BehindBlueI's
Grandmaster
- Oct 3, 2012
- 26,608
- 113
Yes, your post kind of explained it. But the liberals don't read the post, they read the thread title and imagine money appearing in poor peoples' pockets.
Ah, so "liberal" people are too stupid to read the post and just read the title, and also too stupid to know what "absorbed" means. Again, weird.
There is, of course, the possibility that these increased wages will cause them to go under. You're absolutely right. Since this is Walmart, and since the government isn't forcing them to raise those wages, I don't predict that happening. They still have options that will keep them in business.
I get what you're trying to do. You support higher minimum wages. The economic conservatives of us say "No way, that will cause prices to go up or businesses to go under." You see this as an opportunity. "Look at Walmart! They raised wages and nothing bad happened! The losses are all just "absorbed"!
Someone is going to absorb those losses. Who will it be? The consumer, in the form of higher prices? The employees, in the form of lost jobs? The shareholders, in the form of smaller returns on their portfolio? The suppliers? Why do you get to pick who wins and who loses? Is the 70 year old guy, trying to live off of his retirement returns less important than the kid working at Walmart?
Unless, of course, the free market dictated those wage increases. If it did, then great. More wealth is being created and the employees rightly get some of it. Free market at work.
That's actually why I posted it. Because INGO Economists continue to present that binary argument. If you raise wages, it is unsustainable. If you raise wages you have to raise prices. If you get rid of illegals, food prices will skyrocket. Etc. Etc. Always with the scare tactic that if wages go up, YOU, dear reader, lose. You continue to ignore that the economy expands and that a stronger middle class runs that expansion, that wages in the hands of lower income earners reenter the economy immediately, and that money that is moving is doing the work of the economy while money that sits might as well not exist as far as economic growth is concerned. Money is not spent once and destroyed. It circulates.
You continually ignore price elasticity. Yet your arguments are self contradictory. A corporation's goal is profit. So if Wal-mart could simply raise prices to increase earnings 24 cents per share, then they would have done it and increased their margins. Their earnings predictions would have been $5.24. They didn't just hit $5 and decide that was good enough, we'll only increase prices again to maintain $5 a share. So if they can simply raise prices to counteract wage increases, why didn't they simply raise prices to increase margins? Right.

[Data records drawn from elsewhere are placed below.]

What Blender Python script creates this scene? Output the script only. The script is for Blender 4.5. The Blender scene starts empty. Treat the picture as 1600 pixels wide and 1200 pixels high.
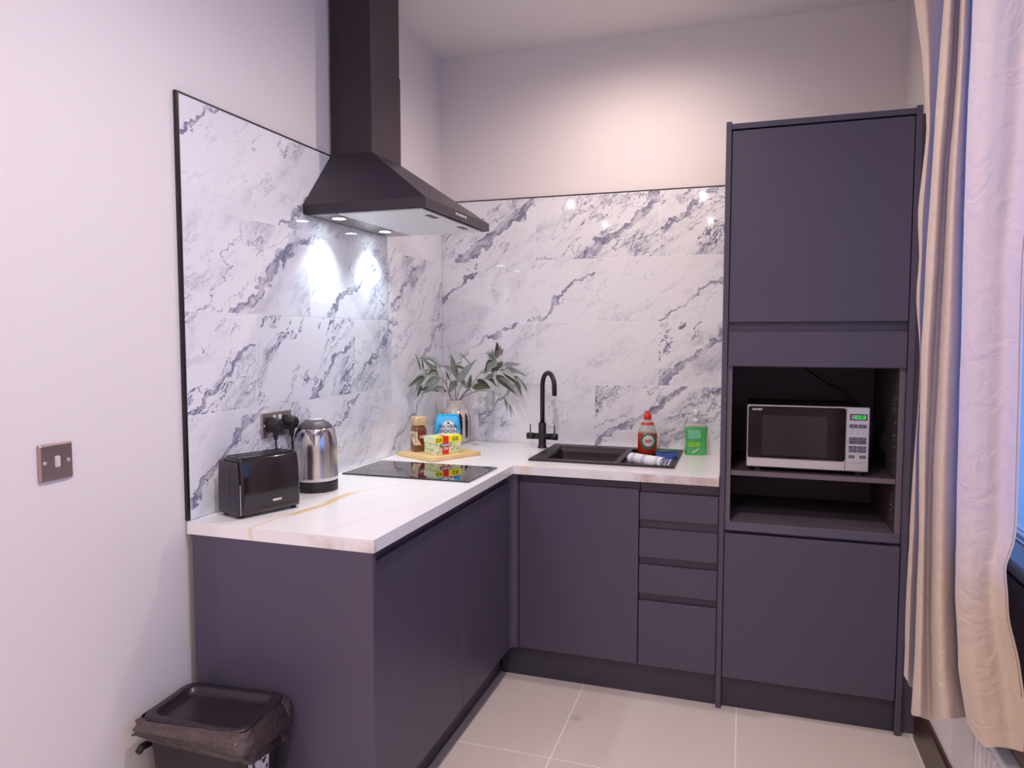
import bpy, bmesh, math, random
from mathutils import Vector, Matrix, Euler, noise
random.seed(7)
sc = bpy.context.scene
COL = sc.collection
PI = math.pi

# ------------------------------------------------------------------ camera
cam = bpy.data.cameras.new('camera'); camo = bpy.data.objects.new('camera', cam); COL.objects.link(camo)
F = 1115.4183
cam.sensor_width = 36.0; cam.sensor_fit = 'HORIZONTAL'; cam.lens = F / 1600 * 36
cam.shift_x = 2.236 / 1600; cam.shift_y = -1.325 / 1600
yaw, pitch, roll = -0.31526, -0.064647, 0.000539
fwd = Vector((math.sin(yaw)*math.cos(pitch), math.cos(yaw)*math.cos(pitch), math.sin(pitch)))
rgt = Vector((math.cos(yaw), -math.sin(yaw), 0)); upv = rgt.cross(fwd)
rg = rgt*math.cos(roll) + upv*math.sin(roll); up = -rgt*math.sin(roll) + upv*math.cos(roll)
camo.matrix_world = Matrix(((rg.x, up.x, -fwd.x, 1.4718), (rg.y, up.y, -fwd.y, -3.386), (rg.z, up.z, -fwd.z, 1.4327), (0, 0, 0, 1)))
cam.clip_start = 0.05
sc.camera = camo

# ------------------------------------------------------------------ world, light, exposure
vs = sc.view_settings
vs.view_transform = 'Standard'; vs.look = 'None'; vs.gamma = 1.0; vs.use_curve_mapping = False
vs.exposure = 0.0
w = bpy.data.worlds.new('sky'); sc.world = w; w.use_nodes = True
wb = w.node_tree.nodes['Background']; wb.inputs[0].default_value = (0.16, 0.39, 1.0, 1); wb.inputs[1].default_value = 1.8

LAMPS = [(1.0, -0.62, .56), (1.07, -2.2, .95), (-0.25, -3.9, .62), (1.07, -3.85, .85), (-0.15, -5.3, .8), (1.07, -5.4, .8)]
LAMP_COL = (1.0, 0.80, 0.70); LAMP_COL2 = (1.0, 0.865, 0.86)
HOOD_COL = (0.80, 0.93, 1.0)

def spot(loc, power, col, angle, blend, size, parent=None):
    l = bpy.data.lights.new('spot_light', 'SPOT'); l.energy = power; l.color = col
    l.spot_size = math.radians(angle); l.spot_blend = blend; l.shadow_soft_size = size
    o = bpy.data.objects.new('spot_light', l); COL.objects.link(o); o.location = loc
    return o
CEIL = 2.822
LAMP_W = 78.0
for (x, y, k) in LAMPS:
    spot((x, y, CEIL-0.03), LAMP_W*k, LAMP_COL if y > -1 else LAMP_COL2, 172, 1.0, 0.026)
HOOD_LIGHTS = [(0.060, -1.075, 1.852), (0.066, -0.735, 1.852)]
for p in HOOD_LIGHTS:
    spot(p, 9.0, HOOD_COL, 104, 1.0, 0.018)
pl = bpy.data.lights.new('window_daylight_portal', 'AREA'); pl.shape = 'RECTANGLE'; pl.size = 1.6; pl.size_y = 1.6
pl.cycles.is_portal = True
plo = bpy.data.objects.new('window_daylight_portal', pl); COL.objects.link(plo)
plo.location = (2.165, -1.93, 1.77); plo.rotation_euler = (0, math.radians(90), 0)   # -Z of the light points to -x
plo.rotation_euler = Euler((math.radians(90), 0, math.radians(90)))

# ------------------------------------------------------------------ helpers
MW = {}
def skw(x, y): return x + 0.0175*y*(1-min(max(x, 0)/1.4, 1))
class MB:
    def __init__(s): s.bm = bmesh.new()
    def _add(s, t, M=None, smooth=False):
        if M is not None: bmesh.ops.transform(t, matrix=M, verts=t.verts)
        for f in t.faces: f.smooth = smooth
        me = bpy.data.meshes.new('t'); t.to_mesh(me); t.free(); s.bm.from_mesh(me); bpy.data.meshes.remove(me); return s
    def box(s, x0, x1, y0, y1, z0, z1, bev=0, M=None, seg=2):
        t = bmesh.new(); bmesh.ops.create_cube(t, size=1)
        for v in t.verts: v.co = Vector(((x0+x1)/2+v.co.x*(x1-x0), (y0+y1)/2+v.co.y*(y1-y0), (z0+z1)/2+v.co.z*(z1-z0)))
        if bev: bmesh.ops.bevel(t, geom=t.edges[:], offset=bev, segments=seg, profile=0.5, affect='EDGES')
        return s._add(t, M, False)
    def lathe(s, prof, n=32, M=None, cap=True, sx=1, sy=1, smooth=True, sq=0):
        t = bmesh.new(); rings = []
        for (r, z) in prof:
            ring = []
            for i in range(n):
                a = 2*PI*i/n; c, q = math.cos(a), math.sin(a)
                if sq:
                    e = 2/sq; c = math.copysign(abs(c)**e, c); q = math.copysign(abs(q)**e, q)
                ring.append(t.verts.new((r*c*sx, r*q*sy, z)))
            rings.append(ring)
        for a, b in zip(rings, rings[1:]):
            for i in range(n): t.faces.new((a[i], a[(i+1) % n], b[(i+1) % n], b[i]))
        if cap:
            if prof[0][0] > 1e-5: t.faces.new(rings[0][::-1])
            if prof[-1][0] > 1e-5: t.faces.new(rings[-1])
        bmesh.ops.remove_doubles(t, verts=t.verts, dist=1e-6)
        return s._add(t, M, smooth)
    def cyl(s, p0, p1, r0, r1=None, n=20, smooth=True):
        p0, p1 = Vector(p0), Vector(p1); d = p1-p0; r1 = r0 if r1 is None else r1
        q = Vector((0, 0, 1)).rotation_difference(d.normalized()).to_matrix().to_4x4()
        return s.lathe([(r0, 0), (r1, d.length)], n, Matrix.Translation(p0) @ q, smooth=smooth)
    def tube(s, pts, rad, n=10, caps=True, M=None):
        pts = [Vector(p) for p in pts]; t = bmesh.new(); rings = []
        rads = rad if isinstance(rad, (list, tuple)) else [rad]*len(pts)
        tan0 = (pts[1]-pts[0]).normalized(); ref = Vector((0, 0, 1)) if abs(tan0.z) < .9 else Vector((1, 0, 0))
        nrm = tan0.cross(ref).normalized()
        for i, p in enumerate(pts):
            tg = (pts[min(i+1, len(pts)-1)]-pts[max(i-1, 0)]).normalized()
            nrm = (nrm-tg*nrm.dot(tg)).normalized(); b = tg.cross(nrm)
            rings.append([t.verts.new(p+(nrm*math.cos(2*PI*k/n)+b*math.sin(2*PI*k/n))*rads[i]) for k in range(n)])
        for a, b in zip(rings, rings[1:]):
            for i in range(n): t.faces.new((a[i], a[(i+1) % n], b[(i+1) % n], b[i]))
        if caps: t.faces.new(rings[0][::-1]); t.faces.new(rings[-1])
        return s._add(t, M, True)
    def prism(s, poly, z0, z1, M=None, bev=0, smooth=False):
        t = bmesh.new(); a = [t.verts.new((x, y, z0)) for x, y in poly]; b = [t.verts.new((x, y, z1)) for x, y in poly]
        n = len(poly); t.faces.new(a[::-1]); t.faces.new(b)
        for i in range(n): t.faces.new((a[i], a[(i+1) % n], b[(i+1) % n], b[i]))
        if bev: bmesh.ops.bevel(t, geom=t.edges[:], offset=bev, segments=2, affect='EDGES')
        return s._add(t, M, smooth)
    def loft(s, layers, M=None, smooth=True, caps=True):
        t = bmesh.new(); R = [[t.verts.new(p) for p in L] for L in layers]; n = len(R[0])
        for a, b in zip(R, R[1:]):
            for i in range(n): t.faces.new((a[i], a[(i+1) % n], b[(i+1) % n], b[i]))
        if caps: t.faces.new(R[0][::-1]); t.faces.new(R[-1])
        return s._add(t, M, smooth)
    def grid(s, rows, smooth=True, M=None, uv=False):
        t = bmesh.new(); R = [[t.verts.new(p) for p in L] for L in rows]
        for a, b in zip(R, R[1:]):
            for i in range(len(a)-1): t.faces.new((a[i], a[i+1], b[i+1], b[i]))
        return s._add(t, M, smooth)
    def plate(s, xs, ys, inside, z0, z1):
        t = bmesh.new(); V = {}
        def v(i, j, k):
            if (i, j, k) not in V: V[(i, j, k)] = t.verts.new((xs[i], ys[j], (z0, z1)[k]))
            return V[(i, j, k)]
        ok = lambda i, j: 0 <= i < len(xs)-1 and 0 <= j < len(ys)-1 and inside((xs[i]+xs[i+1])/2, (ys[j]+ys[j+1])/2)
        for i in range(len(xs)-1):
            for j in range(len(ys)-1):
                if not ok(i, j): continue
                t.faces.new((v(i, j, 1), v(i+1, j, 1), v(i+1, j+1, 1), v(i, j+1, 1)))
                t.faces.new((v(i, j+1, 0), v(i+1, j+1, 0), v(i+1, j, 0), v(i, j, 0)))
                if not ok(i-1, j): t.faces.new((v(i, j, 0), v(i, j, 1), v(i, j+1, 1), v(i, j+1, 0)))
                if not ok(i+1, j): t.faces.new((v(i+1, j+1, 0), v(i+1, j+1, 1), v(i+1, j, 1), v(i+1, j, 0)))
                if not ok(i, j-1): t.faces.new((v(i+1, j, 0), v(i+1, j, 1), v(i, j, 1), v(i, j, 0)))
                if not ok(i, j+1): t.faces.new((v(i, j+1, 0), v(i, j+1, 1), v(i+1, j+1, 1), v(i+1, j+1, 0)))
        return s._add(t, None, False)
    def merge(s, me, M=None):
        t = bmesh.new(); t.from_mesh(me); return s._add(t, M, False)
    def skew(s):
        for v in s.bm.verts: v.co.x = skw(v.co.x, v.co.y)
        return s
    def xf(s, M):
        bmesh.ops.transform(s.bm, matrix=M, verts=s.bm.verts); return s
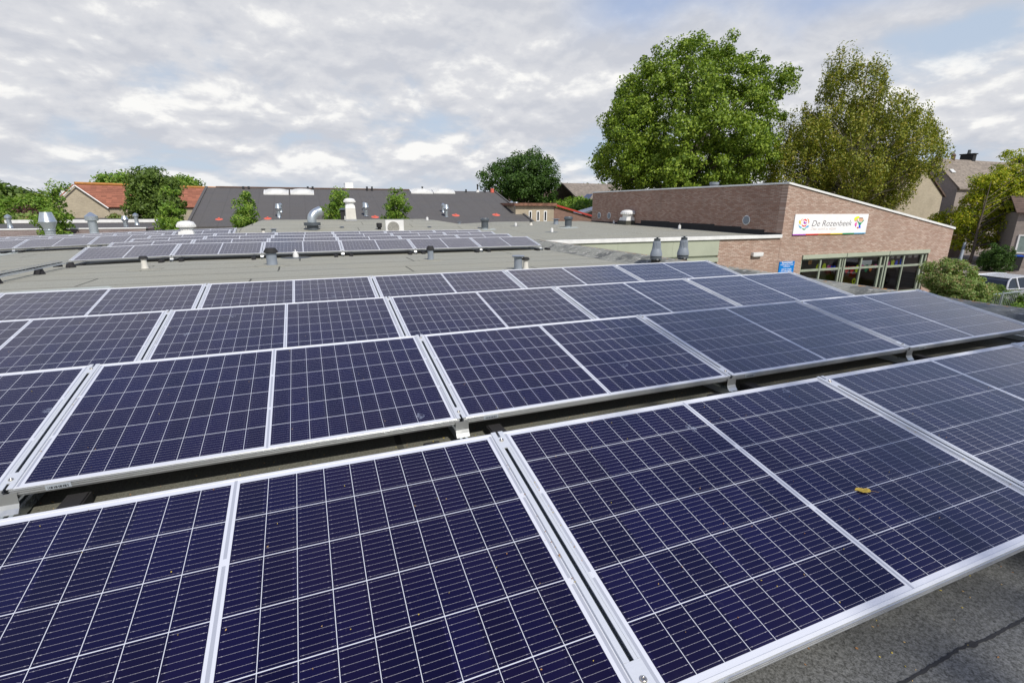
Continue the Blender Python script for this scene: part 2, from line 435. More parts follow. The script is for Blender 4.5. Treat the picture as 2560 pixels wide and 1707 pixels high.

Our GDP has increased about $10 TRILLION since 1980. What share of that went to workers? What share went to the top 5%? Who "loses" when the entire economy expands and the distribution remains relatively constant?
Which brings us to picking winners and losers? Talk about propaganda. Someone ALWAYS picks winners and losers. If you think we all have equal pull in this economy and that there are not people with outsized influence thanks to outsized dollars, well, that's a remarkable ability to ignore reality. This is another of the fallacies you enjoy. That the "free market" is simply a lack of government regulation. A "free market" requires no barriers to entry or exit, free flow of goods/labor, equal power in negotiation among all parties, etc. There are always barriers, and they can either hurt or help either party. North Dakota wages are high simply because there is no free market of labor, there are barriers to mobility including lack of available housing, inability to travel for economic or social reasons, etc. In a truly "free market" wages would stabilize. People would flow to ND to work until the wages there were the same as everywhere else. That doesn't happen, of course. So I'd like to hear your plan for a "freer market" and how that looks with the disparity in the bargaining power of an individual worker vs a multi-billion dollar corporation and who picks the winner and loser in that equation.